Being lost is one of the ways we find ourselves.

Okay, People-

If you are a gambler and need an excuse to go to Vegas, I will be at The Playboy Comedy Club in The Palms this Thursday through Saturday. God, I hope I don’t lose too much money. Maybe I won’t gamble at all. Yeah, I won’t gamble at all. I’ll get some work done. Do some writing. Go to the gym in the hotel. Yeah, this trip to Vegas will be completely proactive and healthy.

I’ll gamble a little.

In the last month I have been in two cars with OnStar, and it gives me the willies and makes me feel like a moron at the same time. I wasn’t even driving. The fact that we are voluntarily being tracked as a convenience is just creepy to me. We are not trapped in lost space travel vessels. We don’t need ground control to guide us in. We are letting our wits, instincts and memory atrophy more than they will naturally by turning the reigns over to apps and satellite monitoring systems in the name of efficiency. Being lost is one of the ways we find ourselves—physically and mentally. It’s something to be cherished and reckoned with, not corrected by machines that can be equally lost. Someday they will convince us that memory is an outdated human mode that is imprecise and dangerous. By "they" I mean the machines that make us do things because we think they are better than us.

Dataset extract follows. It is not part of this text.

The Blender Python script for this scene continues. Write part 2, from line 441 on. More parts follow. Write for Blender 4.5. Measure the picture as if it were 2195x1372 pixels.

I was in a car last night with my buddy Al who was using a car with OnStar, and we needed to find a gas station close by. He asked the OnStar navigation guide puppet master person who gave us a route to a place where there was no gas station. Then Al took out his iPhone to use an app that is only for finding nearby gas stations. It didn’t work. After both failed attempts at technological guidance, he went old school and used his memory. It was exciting having to think and panic.

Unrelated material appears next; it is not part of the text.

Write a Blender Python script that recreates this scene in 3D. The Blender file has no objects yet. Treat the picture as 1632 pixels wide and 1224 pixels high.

This week: Monday we have a big live show from The Steve Allen Theater with Rob Huebel, Joe Lo Truglio, Aparna Nancherla, Bob Duca, Eddie Pepitone and Jim Earl. I am slowly getting through all members of The State. On Thursday, I talk to an old running buddy from my doorman days, Jimmy Shubert. This is one of the most personal recollections of what The Comedy Store was that I have encountered. Pretty gritty stuff here.